Makrifatullah adalah orang yang mau mengerti


Bagaimana menyembah Allah sedangkan tidak mengenal-Nya. Ahli ma’rifatullah berarti orang yang mengenal Allah. Orang yang mengenal berarti sudah menyaksikan keberadaan-Nya. Mereka mengerti akan nama-Nya, perbuatan-Nya, sifat-Nya dan wujud-Nya.
Orang yang sudah mengerti berarti bisa menarik kemanfaatan dari pengertian tersebut. Al Fuad sejatinya bisa dimaknai kemampuan sang jiwa dalam menarik manfaat dari pengertiannya. Manfaat berasal dari perasaan hati (a5’). Dengan adanya perasaan hati (a5’) inilah seseorang sibuk beraktifitas untuk kepuasan dirinya. Bilamana tanpa pengertian, maka hawa nafsunya akan menyeret kepada kesengsaraan. Namun dengan pengertian bahwa ini berasal dari nikmat anugerah Yang Kuasa, maka diri seseorang mungkin bersedia bersyukur.
Kisah berikut menggambarkan hamba Allah yang telah diberi rahmat dan diberi ilmu (alim) pada hakikatnya adalah yang menjadi penjelas manusia (Ulama) menuju kepada Yang Kuasa, Sang Perbendaharaan Tersembunyi (Kanzan Makhfiyyan). Dalam pandangan masyarakat beliau disebut dengan panggilan Nabi Khidir (as)[1].
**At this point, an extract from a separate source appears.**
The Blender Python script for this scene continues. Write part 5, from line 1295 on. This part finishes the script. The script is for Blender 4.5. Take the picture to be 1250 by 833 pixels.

Kisah pertemuan Nabi Musa (as) dengan Nabi Khidir (as) menggambarkan perjalanan “saya” manusia yang bersinggasana dalam dadanya untuk hadir ke hadirat Allah, Sang Perbendaharaan Tersembunyi (Kanzan Makhfiyyan). Beliau, Nabi Musa (as) telah mengerti Ar-Ruh yang ditiupkan Allah ke dalam diri manusia yang diciptakan dari tanah. Ar-Ruh yang ditiupkan berada dalam diri manusia akan bersifat lemah (dhaif), karena harus mengikuti kemauan hawa nafsu manusia. Karena kelemahannya ini, maka dalam pandangan masyarakat dikenal dengan istilah “Ar-Ruh Al-Idhafi”.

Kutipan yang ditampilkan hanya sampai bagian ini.